Once again, the Atlantic hurricane season is forecast to be busier than average, the National Oceanic and Atmospheric Administration said Tuesday.
In a forecast issued for the 2022 hurricane season, NOAA projected that the number of storms this season would likely outstrip the 30-year average—the seventh year in a row that they’ve made such a prediction.
This year “is going to be similar to last year and given that you need only one bad storm to dramatically affect your life, if you fail to plan around this outlook, you’re planning to fail,” NOAA Administrator Rick Spinrad said in an interview with the AP. “You can take this outlook to the bank literally when it looks to protecting your property.”
This year’s hurricane season, which lasts from June 1 to November 30, will likely see a range of between 14 and 21 named storms, NOAA said. (NOAA’s names list for 2022 storms, by the way, contains bangers like Hermine, Gaston, Shary, and Virginie. Expectant parents, take note.) Named storms are tropical cyclones where wind speeds exceed 39 miles per hour (62.8 kilometers per hour). Between six and 10 of those named storms could develop into hurricanes (winds exceeding 74 mph [119 km/h]), three to six of which could be major hurricanes (winds exceeding 111 mph [178.6 km/h]). All in all, NOAA predicts that there’s a 65% chance this season will be more active than normal.
While the increasing number of intense storms seems like a slam-dunk climate signal, there are a lot of factors at play in determining what makes a strong hurricane season. For starters, there’s a La Niña effect in play this year, sending a polar jet stream toward the U.S. and making conditions in the southern part of the country dryer and warmer. This, in turn, can give hurricanes an ideal environment to grow and strengthen. Both 2020 and 2021 were La Niña years, and this natural phenomenon probably helped intensify the hurricanes those years. Scientists are also still not sure how climate change relates to the number of hurricanes increasing. NOAA has noted that improving technology is helping us catch and monitor more storms than we may have been able to in days before advanced satellites.
But that doesn’t mean climate change is totally unrelated to stronger storms—far from it. Storms need warm ocean surface temperatures to develop and strengthen, while warmer air can also hold more moisture, causing more and more intense rainfall. A study released earlier this year found that during the 2020 hurricane season, one of the most extreme on record, climate change caused 5% more total rainfall across all named storms, with rain coming down at a 10% faster rate. For that season’s hurricanes, the percentages were 8% and 11%, respectively. This study was the first to link the strength of an entire season of storms to climate change, signaling how research is still developing in this field.
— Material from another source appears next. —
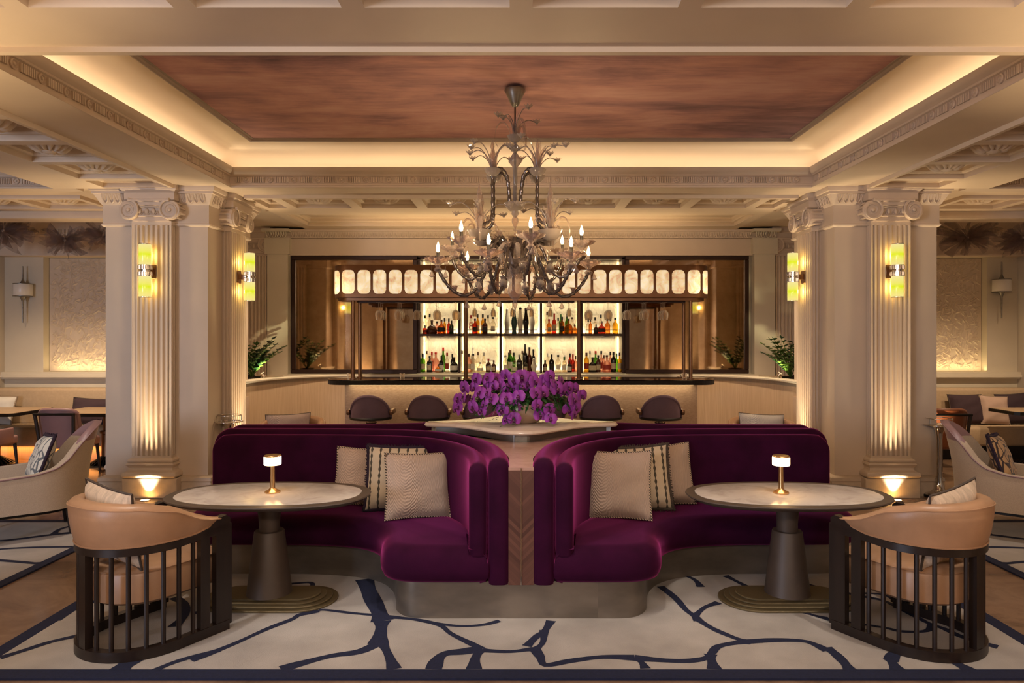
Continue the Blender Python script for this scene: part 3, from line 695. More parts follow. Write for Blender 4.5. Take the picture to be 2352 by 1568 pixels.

We also know that climate change is helping make those storms even more devastating when they make landfall, as sea level rise makes things far worse. Last year’s Hurricane Ida is a great example. When the storm made landfall in Louisiana as a Category 4 in August, the intense historic sea level rise on the Gulf Coast—which has seen sea levels increase by a whopping 50 feet (15.2 meters) thanks to a combination of climate change and coastal erosion—helped make the destruction even more widespread.